> [What is being asked] Every line from the one with "Write part 5 of" to the one with "M_BLACKINK, ycs, warp=on_spine)", including those two, is to be copied exactly; all other lines of the entries below are left out.
### Provided records
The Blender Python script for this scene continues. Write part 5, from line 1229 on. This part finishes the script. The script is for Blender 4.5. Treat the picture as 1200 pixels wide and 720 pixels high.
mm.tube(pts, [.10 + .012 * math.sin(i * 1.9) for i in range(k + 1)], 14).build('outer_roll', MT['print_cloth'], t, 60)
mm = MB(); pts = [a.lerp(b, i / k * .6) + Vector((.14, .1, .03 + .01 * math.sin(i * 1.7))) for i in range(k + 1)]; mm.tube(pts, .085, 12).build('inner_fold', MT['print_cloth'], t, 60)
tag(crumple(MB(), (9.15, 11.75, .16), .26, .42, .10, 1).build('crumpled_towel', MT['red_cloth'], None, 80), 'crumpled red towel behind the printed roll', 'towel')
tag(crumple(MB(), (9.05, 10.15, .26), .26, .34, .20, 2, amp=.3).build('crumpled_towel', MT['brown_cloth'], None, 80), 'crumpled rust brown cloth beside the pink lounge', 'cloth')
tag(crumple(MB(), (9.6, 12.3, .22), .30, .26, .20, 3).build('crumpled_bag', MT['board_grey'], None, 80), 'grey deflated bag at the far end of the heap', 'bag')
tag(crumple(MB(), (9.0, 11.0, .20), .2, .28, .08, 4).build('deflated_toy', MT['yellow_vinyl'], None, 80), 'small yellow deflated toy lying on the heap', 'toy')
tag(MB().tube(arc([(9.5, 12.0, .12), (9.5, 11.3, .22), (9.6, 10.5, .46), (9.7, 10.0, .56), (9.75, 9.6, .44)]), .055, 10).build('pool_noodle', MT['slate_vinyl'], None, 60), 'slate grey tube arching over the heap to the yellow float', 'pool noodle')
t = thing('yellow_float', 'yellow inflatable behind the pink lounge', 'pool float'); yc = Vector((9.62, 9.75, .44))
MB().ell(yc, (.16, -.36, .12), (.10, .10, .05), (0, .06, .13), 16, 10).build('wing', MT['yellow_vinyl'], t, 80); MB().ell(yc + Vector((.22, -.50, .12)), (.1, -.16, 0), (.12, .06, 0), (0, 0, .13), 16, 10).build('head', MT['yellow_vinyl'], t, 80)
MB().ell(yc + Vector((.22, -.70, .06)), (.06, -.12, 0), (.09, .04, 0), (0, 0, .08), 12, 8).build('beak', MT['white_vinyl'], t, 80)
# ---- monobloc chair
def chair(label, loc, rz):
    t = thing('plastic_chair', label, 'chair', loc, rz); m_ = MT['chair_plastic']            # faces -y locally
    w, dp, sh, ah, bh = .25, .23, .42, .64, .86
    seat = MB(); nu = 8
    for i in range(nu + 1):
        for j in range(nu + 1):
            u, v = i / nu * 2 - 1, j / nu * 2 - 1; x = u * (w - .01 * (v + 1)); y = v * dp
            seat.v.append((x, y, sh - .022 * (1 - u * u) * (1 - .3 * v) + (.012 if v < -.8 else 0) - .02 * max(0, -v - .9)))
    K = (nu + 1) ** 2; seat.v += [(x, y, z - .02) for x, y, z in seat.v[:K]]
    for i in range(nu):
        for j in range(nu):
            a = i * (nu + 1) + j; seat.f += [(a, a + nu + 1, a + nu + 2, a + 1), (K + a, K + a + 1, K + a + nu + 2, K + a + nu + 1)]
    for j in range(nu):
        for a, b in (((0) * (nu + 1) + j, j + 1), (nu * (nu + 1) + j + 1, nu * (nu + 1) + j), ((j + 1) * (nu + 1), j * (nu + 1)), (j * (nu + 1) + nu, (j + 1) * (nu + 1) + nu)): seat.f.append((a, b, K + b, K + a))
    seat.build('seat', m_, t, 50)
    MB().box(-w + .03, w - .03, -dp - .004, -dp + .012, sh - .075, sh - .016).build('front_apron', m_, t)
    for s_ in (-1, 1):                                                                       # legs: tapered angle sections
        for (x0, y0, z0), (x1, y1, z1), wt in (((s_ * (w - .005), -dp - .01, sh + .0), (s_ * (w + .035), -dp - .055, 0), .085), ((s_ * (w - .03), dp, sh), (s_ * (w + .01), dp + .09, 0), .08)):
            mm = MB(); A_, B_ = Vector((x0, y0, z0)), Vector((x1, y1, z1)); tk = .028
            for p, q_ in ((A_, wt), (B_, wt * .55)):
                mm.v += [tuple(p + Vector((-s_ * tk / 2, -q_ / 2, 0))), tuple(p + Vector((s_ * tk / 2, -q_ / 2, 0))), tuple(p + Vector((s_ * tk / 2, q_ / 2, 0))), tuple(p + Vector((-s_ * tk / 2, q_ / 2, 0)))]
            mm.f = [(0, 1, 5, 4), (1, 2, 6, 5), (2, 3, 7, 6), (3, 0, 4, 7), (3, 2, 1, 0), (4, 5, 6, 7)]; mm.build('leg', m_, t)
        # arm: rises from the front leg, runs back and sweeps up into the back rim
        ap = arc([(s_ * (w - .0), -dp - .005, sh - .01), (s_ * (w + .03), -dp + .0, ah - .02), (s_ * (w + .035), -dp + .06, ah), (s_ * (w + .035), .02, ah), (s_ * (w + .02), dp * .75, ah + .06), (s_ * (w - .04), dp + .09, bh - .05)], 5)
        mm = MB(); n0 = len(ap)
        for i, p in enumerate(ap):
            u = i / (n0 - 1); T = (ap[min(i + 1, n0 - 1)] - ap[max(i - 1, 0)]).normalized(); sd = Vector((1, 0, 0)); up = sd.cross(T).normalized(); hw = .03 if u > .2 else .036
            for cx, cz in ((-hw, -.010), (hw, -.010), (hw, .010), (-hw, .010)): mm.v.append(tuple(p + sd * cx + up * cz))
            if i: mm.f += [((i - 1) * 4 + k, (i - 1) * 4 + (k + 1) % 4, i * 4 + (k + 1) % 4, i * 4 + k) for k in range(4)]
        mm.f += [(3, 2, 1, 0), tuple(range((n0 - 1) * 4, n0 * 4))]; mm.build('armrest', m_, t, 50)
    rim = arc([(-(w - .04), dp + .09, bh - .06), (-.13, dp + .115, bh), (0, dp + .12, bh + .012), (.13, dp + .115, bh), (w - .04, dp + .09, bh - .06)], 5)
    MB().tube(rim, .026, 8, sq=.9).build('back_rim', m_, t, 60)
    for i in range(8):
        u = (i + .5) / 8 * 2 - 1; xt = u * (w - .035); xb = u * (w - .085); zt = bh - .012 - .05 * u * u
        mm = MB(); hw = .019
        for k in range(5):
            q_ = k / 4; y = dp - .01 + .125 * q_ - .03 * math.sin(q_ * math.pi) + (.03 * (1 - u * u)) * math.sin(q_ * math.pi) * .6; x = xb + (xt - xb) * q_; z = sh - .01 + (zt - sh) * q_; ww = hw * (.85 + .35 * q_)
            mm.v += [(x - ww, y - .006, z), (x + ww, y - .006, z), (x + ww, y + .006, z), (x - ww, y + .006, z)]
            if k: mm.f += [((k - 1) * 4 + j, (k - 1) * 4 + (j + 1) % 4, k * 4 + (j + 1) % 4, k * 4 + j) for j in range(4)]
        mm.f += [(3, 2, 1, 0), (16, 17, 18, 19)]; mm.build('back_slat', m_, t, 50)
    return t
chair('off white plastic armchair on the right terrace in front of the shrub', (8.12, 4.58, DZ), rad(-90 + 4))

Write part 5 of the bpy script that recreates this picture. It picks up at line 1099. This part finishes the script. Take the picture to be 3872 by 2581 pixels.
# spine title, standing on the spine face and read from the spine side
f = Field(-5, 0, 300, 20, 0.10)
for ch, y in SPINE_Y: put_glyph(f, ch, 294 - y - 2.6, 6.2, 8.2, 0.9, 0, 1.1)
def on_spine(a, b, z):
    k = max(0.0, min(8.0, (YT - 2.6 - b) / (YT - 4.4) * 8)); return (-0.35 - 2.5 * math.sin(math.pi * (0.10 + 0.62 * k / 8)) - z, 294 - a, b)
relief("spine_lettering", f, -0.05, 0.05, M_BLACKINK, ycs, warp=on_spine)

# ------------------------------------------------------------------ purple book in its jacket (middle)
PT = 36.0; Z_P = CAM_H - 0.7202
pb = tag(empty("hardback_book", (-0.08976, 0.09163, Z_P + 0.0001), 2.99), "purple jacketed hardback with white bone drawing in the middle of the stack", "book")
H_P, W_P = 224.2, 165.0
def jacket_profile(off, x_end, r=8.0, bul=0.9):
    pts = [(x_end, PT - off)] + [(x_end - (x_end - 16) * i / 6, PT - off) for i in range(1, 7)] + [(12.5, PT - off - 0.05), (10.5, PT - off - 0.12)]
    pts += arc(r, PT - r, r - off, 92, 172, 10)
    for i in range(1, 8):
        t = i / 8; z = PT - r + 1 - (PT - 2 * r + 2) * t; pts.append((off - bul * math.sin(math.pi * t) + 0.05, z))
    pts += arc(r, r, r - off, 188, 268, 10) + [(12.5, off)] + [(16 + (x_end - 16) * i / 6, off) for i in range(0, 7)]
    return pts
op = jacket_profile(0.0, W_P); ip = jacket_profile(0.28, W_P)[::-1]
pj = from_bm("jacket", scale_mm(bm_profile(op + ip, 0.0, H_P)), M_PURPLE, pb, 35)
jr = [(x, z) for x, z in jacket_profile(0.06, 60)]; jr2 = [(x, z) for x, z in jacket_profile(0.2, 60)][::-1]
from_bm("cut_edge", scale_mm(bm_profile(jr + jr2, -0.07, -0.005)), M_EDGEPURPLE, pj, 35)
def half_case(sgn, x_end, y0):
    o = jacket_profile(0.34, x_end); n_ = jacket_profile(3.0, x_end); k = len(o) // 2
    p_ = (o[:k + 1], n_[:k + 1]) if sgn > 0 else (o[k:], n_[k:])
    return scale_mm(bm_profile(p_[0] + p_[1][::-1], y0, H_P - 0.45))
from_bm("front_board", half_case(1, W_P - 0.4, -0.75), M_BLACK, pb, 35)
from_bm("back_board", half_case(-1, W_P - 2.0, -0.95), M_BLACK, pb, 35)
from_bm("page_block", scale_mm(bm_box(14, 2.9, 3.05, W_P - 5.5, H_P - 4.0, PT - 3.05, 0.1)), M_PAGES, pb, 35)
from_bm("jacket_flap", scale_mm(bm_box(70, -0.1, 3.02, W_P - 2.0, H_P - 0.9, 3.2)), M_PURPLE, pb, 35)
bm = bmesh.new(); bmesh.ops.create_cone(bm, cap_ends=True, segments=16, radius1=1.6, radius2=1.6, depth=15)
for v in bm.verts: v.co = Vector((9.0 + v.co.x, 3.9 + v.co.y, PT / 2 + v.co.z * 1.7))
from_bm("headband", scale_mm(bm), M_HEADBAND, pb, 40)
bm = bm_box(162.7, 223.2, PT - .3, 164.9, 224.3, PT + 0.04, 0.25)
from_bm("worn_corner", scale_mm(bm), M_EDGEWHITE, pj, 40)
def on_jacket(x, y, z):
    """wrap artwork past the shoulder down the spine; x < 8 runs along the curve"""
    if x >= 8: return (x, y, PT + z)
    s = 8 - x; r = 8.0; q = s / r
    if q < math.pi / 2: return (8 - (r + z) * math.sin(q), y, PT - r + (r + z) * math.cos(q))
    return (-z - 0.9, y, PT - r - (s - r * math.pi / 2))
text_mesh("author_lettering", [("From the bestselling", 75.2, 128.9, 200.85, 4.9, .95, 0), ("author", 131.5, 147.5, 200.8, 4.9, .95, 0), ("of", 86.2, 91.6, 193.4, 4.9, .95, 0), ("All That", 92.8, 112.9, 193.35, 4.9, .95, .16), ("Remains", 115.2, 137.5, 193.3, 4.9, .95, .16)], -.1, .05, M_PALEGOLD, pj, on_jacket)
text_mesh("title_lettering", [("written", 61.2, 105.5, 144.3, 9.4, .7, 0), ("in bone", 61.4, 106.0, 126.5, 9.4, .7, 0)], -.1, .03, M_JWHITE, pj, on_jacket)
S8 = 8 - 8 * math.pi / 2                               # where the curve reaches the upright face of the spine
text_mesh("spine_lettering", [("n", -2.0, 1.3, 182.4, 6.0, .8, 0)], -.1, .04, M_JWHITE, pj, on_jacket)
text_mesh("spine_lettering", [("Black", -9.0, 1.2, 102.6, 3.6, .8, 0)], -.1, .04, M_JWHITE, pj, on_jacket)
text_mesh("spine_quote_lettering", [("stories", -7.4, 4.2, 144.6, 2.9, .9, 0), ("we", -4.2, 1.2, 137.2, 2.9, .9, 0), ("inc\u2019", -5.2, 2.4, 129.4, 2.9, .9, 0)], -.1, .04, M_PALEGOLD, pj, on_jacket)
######
> [Solution for this exercise]
Write part 5 of the bpy script that recreates this picture. It picks up at line 1099. This part finishes the script. Take the picture to be 3872 by 2581 pixels.
# spine title, standing on the spine face and read from the spine side
f = Field(-5, 0, 300, 20, 0.10)
for ch, y in SPINE_Y: put_glyph(f, ch, 294 - y - 2.6, 6.2, 8.2, 0.9, 0, 1.1)
def on_spine(a, b, z):
    k = max(0.0, min(8.0, (YT - 2.6 - b) / (YT - 4.4) * 8)); return (-0.35 - 2.5 * math.sin(math.pi * (0.10 + 0.62 * k / 8)) - z, 294 - a, b)
relief("spine_lettering", f, -0.05, 0.05, M_BLACKINK, ycs, warp=on_spine)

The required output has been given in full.